Pourquoi les femmes ont-elles disparu de la tech ? L’exposition Computer Grrrls, installée à la Gaîté Lyrique de Paris jusqu’au 14 juillet 2019, répond à cette question. Les œuvres d’une vingtaine d’artistes et de collectifs s’y croisent pour également tenter d’esquisser un futur plus inclusif dans l’univers du numérique.
Pourquoi « Computer Grrrls » ? Le nom de l’exposition est une référence à un article publié par le magazine Cosmopolitan en avril 1967. L’informatique y était présentée comme un secteur professionnel recrutant de nombreuses femmes. C’est pourtant précisément à cette époque que la profession commence à se masculiniser, tendance qui s’accroît avec l’arrivée du « personal computer » dans les années 1980.
Une fresque sur les femmes oubliées
Cet article n’est que l’un des nombreux paradoxes sur lesquels l’exposition Computer Grrrls insiste tout au long de la visite. Elle s’ouvre par une fresque historique, qui prend pour point de départ les travaux de Nicole-Reine Lepaute. Cette calculatrice et astronome française a permis de savoir à quelle date précise la comète de Halley reviendrait à proximité de la Terre.
Les portraits de scientifiques, autrices ou ingénieures se succèdent, en lien avec les inventions de chaque époque (le télégraphe, la machine à écrire, le téléphone, le wi-fi, l’ordinateur). La lecture est ponctuée d’anecdotes édifiantes, comme l’histoire de Lenna, le fragment d’une photographie qui a servi d’image de test à des algorithmes de traitement d’image. Le cliché représente Lena Söderberg, qui posait alors dans Playboy. Elle reste encore aujourd’hui surnommée la « première dame d’Internet ». Son exemple souligne les biais et le sexisme qui n’épargnent toujours pas les machines (et leurs inventeurs).
Subterfuges absurdes et œstrogènes open source
Cet historique permet aux autres œuvres de prendre tout leur sens. Avec ironie, de nombreuses œuvres soulignent la culture geek masculine et les subterfuges trouvés par les femmes pour faire reconnaître leur place dans cet univers. Une œuvre est par exemple consacrée au thème du biohacking : sous forme de feuilleton digne d’une téléréalité, on découvre comment deux personnes tentent de créer des « œstrogènes open source ».
Les artistes vont jusqu’à imaginer des techniques d’auto-défense absurdes contre l’omniprésence des technologies, comme d’étranges gants dotés d’embouts en mousse, rendant impossible l’utilisation de tout smartphone.

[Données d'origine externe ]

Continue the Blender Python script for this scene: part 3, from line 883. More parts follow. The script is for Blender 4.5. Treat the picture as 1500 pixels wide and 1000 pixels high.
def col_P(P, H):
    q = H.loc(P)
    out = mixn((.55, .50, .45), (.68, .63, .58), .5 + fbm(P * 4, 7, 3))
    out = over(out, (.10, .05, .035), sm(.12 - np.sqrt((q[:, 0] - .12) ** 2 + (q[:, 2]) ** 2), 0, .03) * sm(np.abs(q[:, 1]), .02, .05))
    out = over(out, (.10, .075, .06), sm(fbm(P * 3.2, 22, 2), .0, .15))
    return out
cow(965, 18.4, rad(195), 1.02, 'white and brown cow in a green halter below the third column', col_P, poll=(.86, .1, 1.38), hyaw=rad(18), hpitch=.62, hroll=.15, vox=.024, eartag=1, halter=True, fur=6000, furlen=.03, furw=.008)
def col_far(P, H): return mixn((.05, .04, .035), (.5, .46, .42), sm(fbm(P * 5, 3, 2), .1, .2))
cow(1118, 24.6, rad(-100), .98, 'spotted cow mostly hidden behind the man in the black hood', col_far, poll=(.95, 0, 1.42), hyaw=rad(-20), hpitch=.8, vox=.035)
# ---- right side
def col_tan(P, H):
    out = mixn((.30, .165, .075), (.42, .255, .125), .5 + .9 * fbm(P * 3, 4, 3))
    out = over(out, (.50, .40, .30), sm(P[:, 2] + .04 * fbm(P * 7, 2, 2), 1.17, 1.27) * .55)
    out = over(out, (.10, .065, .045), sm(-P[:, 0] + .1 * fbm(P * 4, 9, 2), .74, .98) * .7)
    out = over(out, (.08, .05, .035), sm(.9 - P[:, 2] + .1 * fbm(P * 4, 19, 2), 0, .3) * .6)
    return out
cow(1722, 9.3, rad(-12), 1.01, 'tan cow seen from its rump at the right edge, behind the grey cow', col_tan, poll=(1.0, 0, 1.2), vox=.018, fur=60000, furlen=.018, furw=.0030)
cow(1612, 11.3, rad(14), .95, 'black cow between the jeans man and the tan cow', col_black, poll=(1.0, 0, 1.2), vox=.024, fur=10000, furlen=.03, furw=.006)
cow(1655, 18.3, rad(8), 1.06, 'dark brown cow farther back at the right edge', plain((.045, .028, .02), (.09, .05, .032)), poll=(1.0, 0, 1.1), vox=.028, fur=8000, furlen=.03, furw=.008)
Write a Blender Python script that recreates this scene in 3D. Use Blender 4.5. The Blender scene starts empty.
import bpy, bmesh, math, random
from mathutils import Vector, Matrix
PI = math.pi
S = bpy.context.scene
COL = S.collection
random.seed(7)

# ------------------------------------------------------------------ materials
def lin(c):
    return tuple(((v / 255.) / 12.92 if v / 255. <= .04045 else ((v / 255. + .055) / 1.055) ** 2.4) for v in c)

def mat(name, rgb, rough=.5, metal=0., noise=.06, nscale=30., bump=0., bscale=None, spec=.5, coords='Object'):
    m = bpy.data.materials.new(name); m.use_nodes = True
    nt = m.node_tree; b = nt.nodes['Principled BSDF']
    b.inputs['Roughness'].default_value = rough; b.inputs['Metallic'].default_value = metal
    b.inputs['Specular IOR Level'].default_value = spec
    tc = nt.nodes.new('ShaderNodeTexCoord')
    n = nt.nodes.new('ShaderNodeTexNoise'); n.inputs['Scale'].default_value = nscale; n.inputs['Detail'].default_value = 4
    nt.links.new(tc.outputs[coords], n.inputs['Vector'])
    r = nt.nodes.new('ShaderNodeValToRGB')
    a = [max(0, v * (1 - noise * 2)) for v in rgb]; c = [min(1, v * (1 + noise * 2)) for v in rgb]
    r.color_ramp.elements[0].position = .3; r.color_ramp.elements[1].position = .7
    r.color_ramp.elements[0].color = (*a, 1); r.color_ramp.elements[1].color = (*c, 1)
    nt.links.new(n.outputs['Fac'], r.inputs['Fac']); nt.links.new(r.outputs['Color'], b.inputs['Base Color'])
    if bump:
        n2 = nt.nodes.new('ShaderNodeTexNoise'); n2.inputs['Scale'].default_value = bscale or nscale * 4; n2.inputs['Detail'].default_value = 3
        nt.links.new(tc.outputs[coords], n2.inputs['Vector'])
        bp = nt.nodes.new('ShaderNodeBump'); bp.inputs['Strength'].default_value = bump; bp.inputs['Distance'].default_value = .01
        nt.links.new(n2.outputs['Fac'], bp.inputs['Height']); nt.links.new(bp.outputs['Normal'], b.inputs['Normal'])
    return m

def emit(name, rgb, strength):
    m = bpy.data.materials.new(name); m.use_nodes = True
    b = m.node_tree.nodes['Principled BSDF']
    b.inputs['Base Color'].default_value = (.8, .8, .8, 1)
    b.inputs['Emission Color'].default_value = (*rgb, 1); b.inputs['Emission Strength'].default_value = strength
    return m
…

Les dérives de l’intelligence artificielle sont pointées du doigt. Une œuvre ressuscite Tay, l’intelligence artificielle de Microsoft dont l’espérance de vie ne fut pas bien longue. Le bot caché sur Twitter a dû être désactivé quelques heures après son arrivée, car il tenait des propos sexistes et racistes. Tay était censé apprendre de ses échanges avec les autres utilisateurs de Twitter : vous voilà dans la peau de cette IA et son univers constitué d’images psychédéliques.
Se camoufler pour échapper aux algorithmes
Outre les biais de genre, l’exposition invite également ses visiteurs à s’interroger sur les biais racistes à l’œuvre dans les technologies. La visite se termine par une série d’objets de science-fiction, qui laissent entrevoir des risques futurs auxquels pourraient être confrontées les femmes racisées. Auront-elles un jour besoin d’une écharpe pour échapper aux biais des logiciels de reconnaissance faciale, ou de boucles d’oreilles équipées de caméras ?
En une heure de visite, l’exposition Computer Grrrls intrigue, surprend, dérange et suscite de nombreuses interrogations sur le monde numérique et le chemin que les femmes et minorités ont toujours tenté de s’y frayer. L’événement se tient à la Gaîté Lyrique du 14 mars au 14 juillet 2019. Vous pouvez réserver vos places sur ce site. Chaque week-end, des performances, ateliers et projections complètent l’exposition.